→ **Problem**
Quote word for word the lines below, beginning with the first and ending with the one that has "m = MB(); m.lathe([(.80, .0), (.80, .06), (.76, .06)], 20);". Drop the pictures.

***

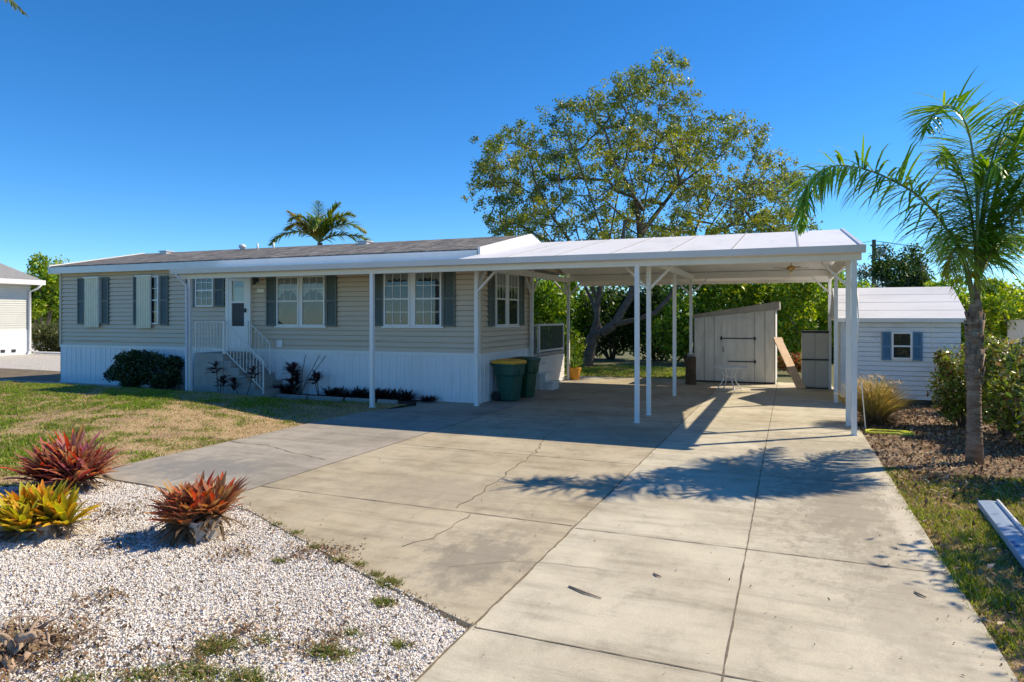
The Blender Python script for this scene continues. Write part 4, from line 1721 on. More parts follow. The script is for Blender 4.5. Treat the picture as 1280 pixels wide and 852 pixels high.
m.prism([(-51.7, 4.15), (-46.95, 5.75), (NXR + .65, 4.38), (NXR + .65, 4.2), (-46.95, 5.6), (-51.7, 4.0)], 'y', NY0 - .4, NY1 + .4)
m.build('roof', M['shingle_grey'], nb)
m = MB()
m.box(NXR + .66, NXR + .76, NY0 - .4, NY1 + .42, 4.12, 4.40)
m.box(NXR + .02, NXR + .66, NY0 - .4, NY1 + .42, 4.12, 4.16)
m.build('gutter', M['white'], nb)
m = MB()
m.tube([(NXR + .70, NY1 + .2, 4.15), (NXR + .5, NY1 + .1, 3.9), (NXR + .1, NY1 - .1, 3.7), (NXR + .1, NY1 - .1, .25), (NXR + .6, NY1 - .1, .08), (NXR + 3.4, NY1 - .2, .08)], .07, 8)
m.build('downspout', M['white'], nb, True)
for y in (25.9, 26.5):
    m = MB(); m.box(NXR + .031, NXR + .05, y - .12, y + .12, .12, .30); m.build('base_vent', M['iron'], nb)
# white tub beside it
tubo = thing('garden_tub', 'low white upturned tub beside the neighbouring house', 'tub', (*G(61, 434), 0))
m = MB(); m.lathe([(.75, .0), (.72, .25), (.6, .42), (.3, .5), (.02, .52)], 20); m.build('shell', M['white'], tubo, True, world=False)
m = MB(); m.lathe([(.80, .0), (.80, .06), (.76, .06)], 20); m.build('rim', M['white'], tubo, True, world=False)

# ================================================================== PALMS
FRG = [(.15, .31, .03), (.21, .40, .04), (.11, .24, .03), (.30, .46, .06)]
pb = P(1218, 577, 10.25)
pal = thing('palm_tree', 'young feathery palm tree standing right of the driveway', 'palm', (pb.x, pb.y, -.03))
m = MB()
tp = [P(1218, 580, 10.25), P(1218, 540, 10.25), P(1217.5, 500, 10.25), P(1217, 460, 10.25), P(1218, 420, 10.25), P(1219, 392, 10.25), P(1220, 370, 10.25), P(1222, 345, 10.25), P(1222, 320, 10.25)]
m.tube(tp, [.125, .10, .092, .095, .105, .10, .055, .035, .02], 14)
r = random.Random(4)
ring_ = []
for i in range(42):
    f = i / 42
    z = .02 + f * 2.1
    p = Vector((pb.x, pb.y, z)) + Vector((-.008 * f, 0, 0))
    rr = .118 - .016 * min(f * 3, 1) + .014 * (f > .55)
    m.tube([p, p + Vector((r.uniform(-.008, .008), r.uniform(-.008, .008), .022))], [rr * r.uniform(.96, 1.08), rr * .93], 12)
for i in range(26):     # old leaf bases
    z = 1.15 + .95 * i / 26
    a = i * 2.4
    c = Vector((math.cos(a), math.sin(a), 0))
    p = Vector((pb.x, pb.y, z))
    L_ = r.uniform(.14, .30)
    m.bar(p + c * .08, p + c * (.125) + Vector((0, 0, L_)), .09 * r.uniform(.6, 1), .02, tuple(c))
m.build('trunk', M['palmbark'], pal, True)
fr_ = [
    ([P(1216, 380, 10.2), P(1206, 335, 10.2), P(1190, 297, 10.2), P(1153, 250, 10.2), P(1116, 226, 10.2), P(1078, 211, 10.2), P(1041, 208, 10.2), P(1015, 224, 10.2), P(1004, 252, 10.2), P(1002, 285, 10.2)], .76, 155, .66, 1),
    ([P(1221, 345, 10.3), P(1221, 300, 10.35), P(1221, 250, 10.4), P(1218, 209, 10.4), P(1212, 170, 10.4), P(1203, 147, 10.35), P(1188, 133, 10.3), P(1170, 140, 10.2), P(1158, 163, 10.15)], .90, 135, .36, 2),
    ([P(1222, 345, 10.2), P(1232, 290, 10.2), P(1246, 235, 10.2), P(1262, 195, 10.2), P(1282, 170, 10.2), P(1305, 165, 10.2), P(1325, 185, 10.2), P(1335, 215, 10.2)], .84, 160, .42, 3),
    ([P(1222, 350, 10.1), P(1240, 310, 10.0), P(1262, 270, 10.1), P(1290, 245, 10.1), P(1320, 250, 10.1), P(1345, 280, 10.1)], .78, 140, .5, 4),
    ([P(1221, 345, 10.3), P(1229, 280, 10.7), P(1238, 225, 11.0), P(1249, 185, 11.4), P(1262, 168, 11.8), P(1275, 180, 12.2)], .82, 140, .45, 5),
    ([P(1221, 345, 10.1), P(1222, 290, 9.8), P(1224, 245, 9.9), P(1232, 215, 9.8), P(1243, 205, 9.7), P(1254, 220, 9.6)], .72, 125, .5, 6),
    ([P(1216, 365, 10.3), P(1208, 330, 10.7), P(1196, 300, 11.2), P(1186, 290, 11.6), P(1175, 300, 12.1), P(1168, 325, 12.4)], .5, 90, 1.0, 7),
    ([P(1217, 372, 10.1), P(1210, 340, 10.0), P(1203, 318, 9.9), P(1196, 310, 9.8), P(1190, 322, 9.7), P(1188, 345, 9.7)], .40, 70, 1.2, 8),
    ([P(1222, 352, 10.3), P(1236, 325, 10.8), P(1255, 300, 11.3), P(1275, 295, 11.8), P(1295, 312, 12.2)], .6, 110, .8, 9),
    ([P(1221, 345, 10.25), P(1217, 290, 10.5), P(1208, 240, 10.7), P(1196, 205, 10.9), P(1183, 190, 11.1), P(1170, 203, 11.3)], .66, 115, .5, 10),
    ([P(1222, 345, 10.2), P(1238, 300, 10.1), P(1258, 255, 10.0), P(1280, 228, 9.9), P(1302, 238, 9.8)], .7, 110, .5, 11),
    ([P(1222, 345, 10.3), P(1227, 270, 10.5), P(1240, 200, 10.6), P(1257, 152, 10.8), P(1278, 132, 11.0), P(1300, 145, 11.2)], .8, 130, .4, 12),
]
for pts, ll, nn, sg, sd in fr_:
    frond('frond', pts, ll, nn, M['leafgloss'], pal, FRG if sd != 8 else [(.30, .36, .04), (.34, .36, .05)], (.040 if sd in (1, 2, 3, 12) else .036), sg, .024, 1.0, .25, sd, rollr=(-1.15, 1.15) if sd == 1 else (-.85, .7), aang=84)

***

→ **Answer for the task**
The Blender Python script for this scene continues. Write part 4, from line 1721 on. More parts follow. The script is for Blender 4.5. Treat the picture as 1280 pixels wide and 852 pixels high.
m.prism([(-51.7, 4.15), (-46.95, 5.75), (NXR + .65, 4.38), (NXR + .65, 4.2), (-46.95, 5.6), (-51.7, 4.0)], 'y', NY0 - .4, NY1 + .4)
m.build('roof', M['shingle_grey'], nb)
m = MB()
m.box(NXR + .66, NXR + .76, NY0 - .4, NY1 + .42, 4.12, 4.40)
m.box(NXR + .02, NXR + .66, NY0 - .4, NY1 + .42, 4.12, 4.16)
m.build('gutter', M['white'], nb)
m = MB()
m.tube([(NXR + .70, NY1 + .2, 4.15), (NXR + .5, NY1 + .1, 3.9), (NXR + .1, NY1 - .1, 3.7), (NXR + .1, NY1 - .1, .25), (NXR + .6, NY1 - .1, .08), (NXR + 3.4, NY1 - .2, .08)], .07, 8)
m.build('downspout', M['white'], nb, True)
for y in (25.9, 26.5):
    m = MB(); m.box(NXR + .031, NXR + .05, y - .12, y + .12, .12, .30); m.build('base_vent', M['iron'], nb)
# white tub beside it
tubo = thing('garden_tub', 'low white upturned tub beside the neighbouring house', 'tub', (*G(61, 434), 0))
m = MB(); m.lathe([(.75, .0), (.72, .25), (.6, .42), (.3, .5), (.02, .52)], 20); m.build('shell', M['white'], tubo, True, world=False)
m = MB(); m.lathe([(.80, .0), (.80, .06), (.76, .06)], 20); m.build('rim', M['white'], tubo, True, world=False)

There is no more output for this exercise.